Might I ask my right hon. Friend whether, in view of Mr. Speaker's Ruling, the Government would give consideration to the proposal that there should be a shorthand note taken and kept in secret? A very important point arises. It is essential that absent members of the Government should have an accurate account of what happens in Secret Session, and in no other way can they get it.

Mr. Granville

In view of the fact that we are having a very important Debate, covering a number of subjects and suggestions for the various Service Ministers, will a member of the War Cabinet be here to take an accurate note and to report what has happened to Ministers who may not be present?

Mr. R. C. Morrison

Do all these preliminaries mean that something secret is going to be said in a Secret Session?

Rear-Admiral Beamish

I want to ask this question, Mr.
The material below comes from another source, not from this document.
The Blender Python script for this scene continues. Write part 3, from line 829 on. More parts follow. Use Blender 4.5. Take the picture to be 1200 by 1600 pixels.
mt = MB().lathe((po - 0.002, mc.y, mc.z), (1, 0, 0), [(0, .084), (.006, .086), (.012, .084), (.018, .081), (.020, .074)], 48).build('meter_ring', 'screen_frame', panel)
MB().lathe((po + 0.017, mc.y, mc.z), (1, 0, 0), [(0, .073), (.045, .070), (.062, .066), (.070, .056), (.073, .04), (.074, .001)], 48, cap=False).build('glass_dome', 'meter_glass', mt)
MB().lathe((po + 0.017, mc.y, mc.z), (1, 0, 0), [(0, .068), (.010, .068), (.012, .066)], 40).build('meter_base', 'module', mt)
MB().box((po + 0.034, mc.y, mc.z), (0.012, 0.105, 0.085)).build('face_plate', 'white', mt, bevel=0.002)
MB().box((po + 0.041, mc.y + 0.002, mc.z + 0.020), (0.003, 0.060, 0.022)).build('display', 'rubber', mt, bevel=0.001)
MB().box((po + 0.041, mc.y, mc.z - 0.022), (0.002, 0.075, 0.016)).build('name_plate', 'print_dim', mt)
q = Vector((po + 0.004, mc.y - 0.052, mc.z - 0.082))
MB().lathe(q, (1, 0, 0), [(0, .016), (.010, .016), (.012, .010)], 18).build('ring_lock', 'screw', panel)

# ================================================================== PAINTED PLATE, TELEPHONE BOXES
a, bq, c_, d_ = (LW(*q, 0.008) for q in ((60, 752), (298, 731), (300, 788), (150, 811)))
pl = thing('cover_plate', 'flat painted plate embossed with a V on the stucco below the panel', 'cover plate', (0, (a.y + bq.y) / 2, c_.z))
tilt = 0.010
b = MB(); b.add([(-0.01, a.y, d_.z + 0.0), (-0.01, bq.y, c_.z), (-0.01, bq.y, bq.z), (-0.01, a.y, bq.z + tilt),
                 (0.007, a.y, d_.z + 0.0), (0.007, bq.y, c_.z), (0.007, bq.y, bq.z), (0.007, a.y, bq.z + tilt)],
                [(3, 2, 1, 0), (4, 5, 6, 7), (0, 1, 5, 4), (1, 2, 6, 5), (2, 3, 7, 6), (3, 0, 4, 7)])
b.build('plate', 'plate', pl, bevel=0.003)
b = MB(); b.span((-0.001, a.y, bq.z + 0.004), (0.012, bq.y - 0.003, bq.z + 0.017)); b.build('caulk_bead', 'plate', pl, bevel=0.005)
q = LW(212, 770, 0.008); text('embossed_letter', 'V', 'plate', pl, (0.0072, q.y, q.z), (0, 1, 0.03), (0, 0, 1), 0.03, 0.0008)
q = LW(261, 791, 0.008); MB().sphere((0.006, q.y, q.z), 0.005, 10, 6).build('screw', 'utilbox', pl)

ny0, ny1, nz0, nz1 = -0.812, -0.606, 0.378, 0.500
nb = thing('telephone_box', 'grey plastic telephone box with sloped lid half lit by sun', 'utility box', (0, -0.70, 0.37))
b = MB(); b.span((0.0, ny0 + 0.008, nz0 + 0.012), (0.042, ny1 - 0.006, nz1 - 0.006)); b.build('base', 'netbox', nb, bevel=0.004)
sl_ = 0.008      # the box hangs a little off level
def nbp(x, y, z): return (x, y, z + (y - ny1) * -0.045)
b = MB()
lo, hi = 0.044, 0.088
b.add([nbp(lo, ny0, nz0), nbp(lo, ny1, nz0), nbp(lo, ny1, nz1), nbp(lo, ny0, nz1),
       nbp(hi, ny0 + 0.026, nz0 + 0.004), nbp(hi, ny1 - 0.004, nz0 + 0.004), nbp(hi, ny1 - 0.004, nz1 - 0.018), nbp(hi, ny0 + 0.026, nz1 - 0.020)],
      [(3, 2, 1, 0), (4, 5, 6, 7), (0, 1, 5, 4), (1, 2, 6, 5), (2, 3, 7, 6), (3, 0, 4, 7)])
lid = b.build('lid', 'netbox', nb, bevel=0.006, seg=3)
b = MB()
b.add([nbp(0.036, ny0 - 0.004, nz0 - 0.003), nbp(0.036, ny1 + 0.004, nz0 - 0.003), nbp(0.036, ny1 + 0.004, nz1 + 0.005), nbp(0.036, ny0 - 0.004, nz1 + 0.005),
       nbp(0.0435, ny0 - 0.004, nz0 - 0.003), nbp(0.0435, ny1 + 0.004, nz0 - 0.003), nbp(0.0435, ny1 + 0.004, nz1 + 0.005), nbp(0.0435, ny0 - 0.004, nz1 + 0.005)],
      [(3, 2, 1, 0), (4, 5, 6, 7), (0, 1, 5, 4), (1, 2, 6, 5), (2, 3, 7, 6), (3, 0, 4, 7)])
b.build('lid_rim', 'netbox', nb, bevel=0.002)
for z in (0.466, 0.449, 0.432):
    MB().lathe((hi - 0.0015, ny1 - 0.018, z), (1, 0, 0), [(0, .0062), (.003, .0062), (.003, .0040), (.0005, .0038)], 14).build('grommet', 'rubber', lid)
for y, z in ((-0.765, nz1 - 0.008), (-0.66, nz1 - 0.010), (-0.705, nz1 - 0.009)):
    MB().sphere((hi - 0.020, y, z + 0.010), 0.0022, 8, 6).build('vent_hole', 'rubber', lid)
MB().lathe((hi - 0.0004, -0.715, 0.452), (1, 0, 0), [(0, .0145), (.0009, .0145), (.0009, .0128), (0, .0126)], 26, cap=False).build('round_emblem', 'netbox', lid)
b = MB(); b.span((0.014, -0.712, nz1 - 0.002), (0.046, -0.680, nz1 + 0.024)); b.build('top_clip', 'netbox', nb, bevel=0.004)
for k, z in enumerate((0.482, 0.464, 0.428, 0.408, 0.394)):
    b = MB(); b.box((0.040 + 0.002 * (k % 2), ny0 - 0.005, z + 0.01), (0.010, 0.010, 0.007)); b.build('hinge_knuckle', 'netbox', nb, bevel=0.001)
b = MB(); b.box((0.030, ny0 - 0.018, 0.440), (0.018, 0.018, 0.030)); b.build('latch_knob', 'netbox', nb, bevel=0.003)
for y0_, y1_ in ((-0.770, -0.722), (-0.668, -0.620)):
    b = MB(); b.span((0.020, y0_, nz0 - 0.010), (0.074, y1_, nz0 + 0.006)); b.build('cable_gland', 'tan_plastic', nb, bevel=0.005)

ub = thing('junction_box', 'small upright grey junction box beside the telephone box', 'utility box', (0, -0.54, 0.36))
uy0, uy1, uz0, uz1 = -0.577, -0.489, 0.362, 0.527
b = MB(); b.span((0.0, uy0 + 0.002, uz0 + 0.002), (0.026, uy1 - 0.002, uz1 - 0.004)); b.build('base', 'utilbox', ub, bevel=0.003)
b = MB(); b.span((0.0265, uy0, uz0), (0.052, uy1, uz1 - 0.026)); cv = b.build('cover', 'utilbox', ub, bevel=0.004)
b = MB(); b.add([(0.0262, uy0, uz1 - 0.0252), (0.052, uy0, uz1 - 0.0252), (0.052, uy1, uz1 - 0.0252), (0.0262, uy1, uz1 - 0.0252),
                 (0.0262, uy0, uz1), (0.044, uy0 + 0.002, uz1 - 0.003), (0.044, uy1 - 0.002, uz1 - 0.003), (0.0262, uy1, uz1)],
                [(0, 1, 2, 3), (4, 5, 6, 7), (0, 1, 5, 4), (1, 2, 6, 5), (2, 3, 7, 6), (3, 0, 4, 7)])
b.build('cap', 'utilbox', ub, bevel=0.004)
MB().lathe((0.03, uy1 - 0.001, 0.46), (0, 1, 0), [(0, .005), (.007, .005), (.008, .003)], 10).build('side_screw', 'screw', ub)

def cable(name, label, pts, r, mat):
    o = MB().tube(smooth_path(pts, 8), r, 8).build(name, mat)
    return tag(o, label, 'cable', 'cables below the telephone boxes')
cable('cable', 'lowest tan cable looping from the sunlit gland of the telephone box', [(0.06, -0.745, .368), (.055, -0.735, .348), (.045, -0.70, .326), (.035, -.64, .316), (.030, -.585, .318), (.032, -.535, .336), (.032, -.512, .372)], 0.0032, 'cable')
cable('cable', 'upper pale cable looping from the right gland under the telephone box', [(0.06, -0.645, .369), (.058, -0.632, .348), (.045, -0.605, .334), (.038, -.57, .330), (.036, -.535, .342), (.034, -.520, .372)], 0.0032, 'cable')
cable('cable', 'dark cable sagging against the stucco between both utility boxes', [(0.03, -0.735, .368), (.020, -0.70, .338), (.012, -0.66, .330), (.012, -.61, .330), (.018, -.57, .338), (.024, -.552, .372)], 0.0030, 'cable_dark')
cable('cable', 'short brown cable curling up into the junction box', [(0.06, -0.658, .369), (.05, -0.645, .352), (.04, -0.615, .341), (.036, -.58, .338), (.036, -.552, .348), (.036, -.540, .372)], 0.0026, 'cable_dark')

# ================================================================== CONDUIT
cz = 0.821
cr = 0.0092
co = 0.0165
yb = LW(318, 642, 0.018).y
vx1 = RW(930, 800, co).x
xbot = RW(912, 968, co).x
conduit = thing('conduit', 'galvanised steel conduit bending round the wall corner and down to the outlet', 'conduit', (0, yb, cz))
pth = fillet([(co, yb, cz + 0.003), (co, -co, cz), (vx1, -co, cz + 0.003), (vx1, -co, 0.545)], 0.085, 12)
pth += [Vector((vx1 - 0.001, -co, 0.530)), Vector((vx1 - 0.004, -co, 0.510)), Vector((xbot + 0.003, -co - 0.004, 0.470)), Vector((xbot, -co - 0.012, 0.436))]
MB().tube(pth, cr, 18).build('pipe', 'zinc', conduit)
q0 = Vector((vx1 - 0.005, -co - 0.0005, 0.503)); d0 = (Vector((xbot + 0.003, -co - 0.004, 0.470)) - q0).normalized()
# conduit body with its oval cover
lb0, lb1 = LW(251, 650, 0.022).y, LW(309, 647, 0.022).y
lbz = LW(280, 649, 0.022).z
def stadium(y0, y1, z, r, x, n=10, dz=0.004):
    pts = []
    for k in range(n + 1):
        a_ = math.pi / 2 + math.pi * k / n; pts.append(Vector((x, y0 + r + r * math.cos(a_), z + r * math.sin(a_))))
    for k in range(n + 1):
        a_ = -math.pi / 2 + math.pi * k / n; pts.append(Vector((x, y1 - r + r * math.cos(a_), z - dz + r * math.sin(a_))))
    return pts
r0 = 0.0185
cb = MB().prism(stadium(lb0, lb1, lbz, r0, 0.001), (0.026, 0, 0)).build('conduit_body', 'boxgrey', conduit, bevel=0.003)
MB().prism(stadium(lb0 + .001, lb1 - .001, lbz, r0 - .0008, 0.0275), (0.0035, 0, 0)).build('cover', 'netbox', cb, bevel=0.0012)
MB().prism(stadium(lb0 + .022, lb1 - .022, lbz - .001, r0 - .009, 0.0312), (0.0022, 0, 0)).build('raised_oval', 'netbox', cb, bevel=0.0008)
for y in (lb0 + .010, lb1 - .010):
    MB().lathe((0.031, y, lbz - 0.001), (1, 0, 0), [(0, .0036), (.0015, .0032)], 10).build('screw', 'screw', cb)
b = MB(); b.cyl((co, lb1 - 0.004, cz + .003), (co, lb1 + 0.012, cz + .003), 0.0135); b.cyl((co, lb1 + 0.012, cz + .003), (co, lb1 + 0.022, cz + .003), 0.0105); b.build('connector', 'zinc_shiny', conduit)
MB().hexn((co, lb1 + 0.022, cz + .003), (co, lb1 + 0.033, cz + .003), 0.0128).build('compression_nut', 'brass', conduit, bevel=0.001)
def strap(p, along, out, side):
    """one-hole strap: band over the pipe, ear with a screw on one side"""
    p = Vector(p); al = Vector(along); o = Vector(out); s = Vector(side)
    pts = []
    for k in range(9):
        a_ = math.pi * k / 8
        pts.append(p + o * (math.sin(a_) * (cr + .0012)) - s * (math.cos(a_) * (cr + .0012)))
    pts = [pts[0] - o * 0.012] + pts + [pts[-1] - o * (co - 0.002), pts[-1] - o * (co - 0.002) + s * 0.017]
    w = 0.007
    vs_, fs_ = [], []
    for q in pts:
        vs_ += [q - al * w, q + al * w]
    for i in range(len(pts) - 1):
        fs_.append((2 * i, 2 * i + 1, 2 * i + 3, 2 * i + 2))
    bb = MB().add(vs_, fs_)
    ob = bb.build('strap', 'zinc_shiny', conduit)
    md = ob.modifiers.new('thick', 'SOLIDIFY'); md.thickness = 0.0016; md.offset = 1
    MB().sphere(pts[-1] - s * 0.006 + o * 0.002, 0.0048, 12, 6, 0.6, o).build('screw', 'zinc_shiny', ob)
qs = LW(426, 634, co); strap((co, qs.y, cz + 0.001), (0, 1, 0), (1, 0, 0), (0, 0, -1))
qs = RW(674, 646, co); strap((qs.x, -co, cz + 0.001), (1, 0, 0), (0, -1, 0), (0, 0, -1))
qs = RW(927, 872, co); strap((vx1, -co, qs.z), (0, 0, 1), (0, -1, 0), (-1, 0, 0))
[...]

Speaker. I understand that communications should not take place between Members who are present at a Secret Session in the Chamber and those who are not.

Hon. Members


Rear-Admiral Beamish

Is not that your Ruling, Sir, as it stands?

Mr. Speaker

I was asked my opinion on this matter, and I gave it. I understand that it is certainly the wish of the House that Members who have not been present can discuss what took place with Members who have been present. If that is the wish of the House, I have no objection.

Major Adams

This is a different point, Mr. Speaker. Is your earlier Ruling confirmed or cancelled that Members of this House who are present at a Secret Session enjoy the Privilege of discussing that which takes place with Members of another place?

Mr. Speaker

That is enlarging the subject. I think we had better leave it at that.

Mr. Mander

Does not it really follow from what the Lord Privy Seal said just now that, if members of the Government who are in another place are to be informed of what takes place in Secret Session, permission must be granted for communication between Members of this House and Members of another place?

Mr. Speaker

I am quite agreeable that the House should have its own way in this matter.